Penambangan Pasir Ancam Kehidupan Masyarakat Pesisir Makassar
ELSAM, MAKASSAR—Kehidupan nelayan Pulau Kodingareng, Makassar, terancam oleh penambangan pasir laut oleh Kapal Queen of The Netherlands, milik PT. Royal Boskalis Wastminster N.V.
Penambangan pasir telah menyebabkan laut yang menjadi wilayah tangkap mereka tak dapat lagi diandalkan akibat terlau keruh.
“Kami nelayan Kodingareng merasa kesulitan atas apa yang terjadi di wilayah kami dengan adanya tambang pasir laut kapal Boskalis yang menyebabkan kekeruhan air yang begitu lebar dan luas dan arus timbal balik sehingga nelayan kecil mengalami kesulitan terutama nelayan pancing dan memanah,” tutur Iqbal, Ketua Perjuangan Nelayan Kodingareng, dalam workshop bisnis dan hak asasi manusia (HAM) yang digelar Wahana Lingkungan Hidup (Walhi) Sulawesi Selatan dan ELSAM, Selasa (7/11/ 2020) lalu.
Laut merupakan satu-satunya sumber penghidupan warga Kodingareng. Mereka, kata Iqbal, sulit membayangkan keberlanjutan hidup mereka jika tak bisa melaut lagi akibat aktivitas penambangan pasir.
“Bagaimana kira-kira kalau mereka jadi petani atau buruh bangunan kemudian istri-istri juga mau jadi TKW. Jika sudah berpikir begitu pasti tidak ada lagi penghuninya ini pulau, dan pemerintah otomatis akan mengambil karena sudah tidak ada lagi yang mau protes,” tambah Iqbal.
Muhammad Al Amin, Direktur WALHI Sulawesi Selatan, dalam forum yang sama mengungkapkan, pasir yang ditambang oleh kapal-kapal milik Boskalis tersebut digunakan untuk membangun proyek strategis nasional Centre Point of Indonesia (CPI) dan Makassar New Port (MNP).
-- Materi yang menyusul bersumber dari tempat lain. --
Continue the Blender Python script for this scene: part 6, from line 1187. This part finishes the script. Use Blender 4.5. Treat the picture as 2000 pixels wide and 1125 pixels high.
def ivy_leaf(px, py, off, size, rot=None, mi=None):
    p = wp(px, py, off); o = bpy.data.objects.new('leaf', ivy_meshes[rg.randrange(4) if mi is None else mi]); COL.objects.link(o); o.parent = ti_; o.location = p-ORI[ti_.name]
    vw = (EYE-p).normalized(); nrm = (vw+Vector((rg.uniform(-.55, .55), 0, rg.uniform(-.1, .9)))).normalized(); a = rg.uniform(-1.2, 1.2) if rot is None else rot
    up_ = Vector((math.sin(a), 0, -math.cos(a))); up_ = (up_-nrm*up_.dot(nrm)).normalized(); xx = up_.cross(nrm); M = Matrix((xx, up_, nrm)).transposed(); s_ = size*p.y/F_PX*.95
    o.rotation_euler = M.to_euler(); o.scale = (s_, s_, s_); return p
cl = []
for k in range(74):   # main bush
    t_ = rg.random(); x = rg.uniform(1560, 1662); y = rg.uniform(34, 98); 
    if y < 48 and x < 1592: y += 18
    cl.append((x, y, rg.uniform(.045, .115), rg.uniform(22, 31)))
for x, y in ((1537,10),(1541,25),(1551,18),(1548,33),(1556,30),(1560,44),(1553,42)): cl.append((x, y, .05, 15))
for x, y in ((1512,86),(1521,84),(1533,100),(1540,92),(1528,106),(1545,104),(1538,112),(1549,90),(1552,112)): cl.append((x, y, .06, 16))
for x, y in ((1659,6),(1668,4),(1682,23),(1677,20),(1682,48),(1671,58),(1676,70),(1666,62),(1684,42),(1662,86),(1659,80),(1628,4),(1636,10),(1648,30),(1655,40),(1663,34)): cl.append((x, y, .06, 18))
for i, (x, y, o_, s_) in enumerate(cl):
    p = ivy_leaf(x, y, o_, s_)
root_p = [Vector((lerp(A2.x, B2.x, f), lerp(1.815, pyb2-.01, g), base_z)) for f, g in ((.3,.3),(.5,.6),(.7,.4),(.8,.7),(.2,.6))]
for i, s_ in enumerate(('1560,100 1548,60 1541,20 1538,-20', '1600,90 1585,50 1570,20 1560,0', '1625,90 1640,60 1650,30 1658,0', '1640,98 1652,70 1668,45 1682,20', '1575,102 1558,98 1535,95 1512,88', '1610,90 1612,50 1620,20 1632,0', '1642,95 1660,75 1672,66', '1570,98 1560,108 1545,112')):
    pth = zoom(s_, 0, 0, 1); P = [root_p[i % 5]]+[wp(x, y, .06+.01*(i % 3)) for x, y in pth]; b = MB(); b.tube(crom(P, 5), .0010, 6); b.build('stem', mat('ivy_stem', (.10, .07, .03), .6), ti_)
Pengerukan pasir oleh Boskalis, sambung Amin, tak hanya terjadi di Coppong, wilayah tangkap nelayan Kodingareng. Sebelumnya Boskalis juga pernah masuk di Desa Sampulungan, Galesong Utara, hingga mengakibatkan abrasi yang cukup parah.
Akar permasalahan penderitaan nelayan dan pelanggaran HAM dimulai dari proyek CPI ini. “Itulah awal mula malapetaka masyarakat pesisir Sulawesi Selatan,” tegas Amin.
Nelayan yang dirugikan oleh panambangan pasir bersama organisasi masyarakat sipil di Makassar telah menempuh berbagai jalur untuk perlindungan dan pemulihan atas berbagai pelanggaran HAM yang terjadi terhadap mereka.
Beberapa mekanisme tersebut, lanjut Amin, di antaranya mengirim surat pengaduan ke Komnas HAM, Komnas Perempuan, Kedutaan Besar Belanda, Pengaduan ke OECD National Contact Point (NCP) Belanda, gugatan informasi ke Pengadilan Belanda.
Upaya lain yang juga ditempuh oleh mereka adalah mendesak lembaga pemberi jaminan di Belanda atau Astradius menghentikan pembiayaan proyek CPI.
Sejumlah upaya tersebut belum memperlihatkan hasil yang optimal. Hingga saat ini hak-hak masyarakat nelayan yang terdampak belum mendapatkan pemulihan yang memadai.
Edy Kurniawan, Wakil Direktur Lembaga Bantuan Hukum (LBH) Makassar yang juga pemateri dalam workshop itu mengatakan, sejumlah hambatan akan ditemui masyarakat nelayan ketika mencari keadilan melalui jalur hukum.
“Kita harus membuktikan apa betul kegiatan tambang itu merugikan masyarakat, Boskalis ini kan pindah-pindah jadi susah ditarget karena dia perusahaan Internasional. Kemudian, mekanisme pidana, kenapa tidak laporkan ke polisi? Karena pembuktian materi agak susah kalau mau masuk pidana, (perlu) ada (bukti) kerusakan, butuh ahli laboratorium, dan (aparat yang masih) lemah pemahaman lingkungan,” pungkas Edy yang juga merupakan pendamping hukum nelayan.
Sulitnya menuntut perusahaan bertanggung jawab atas pelanggaran HAM yang mereka lakukan antara lain dikarenakan belum ada instrumen hukum internasional yang mengikat. Penyusunan instrumen mengikat untuk perusahaan transnasional atau bisnis lainnya yang sedang berlangsung di PBB diharapkan dapat membantu mengurai hambatan-hambatan ini.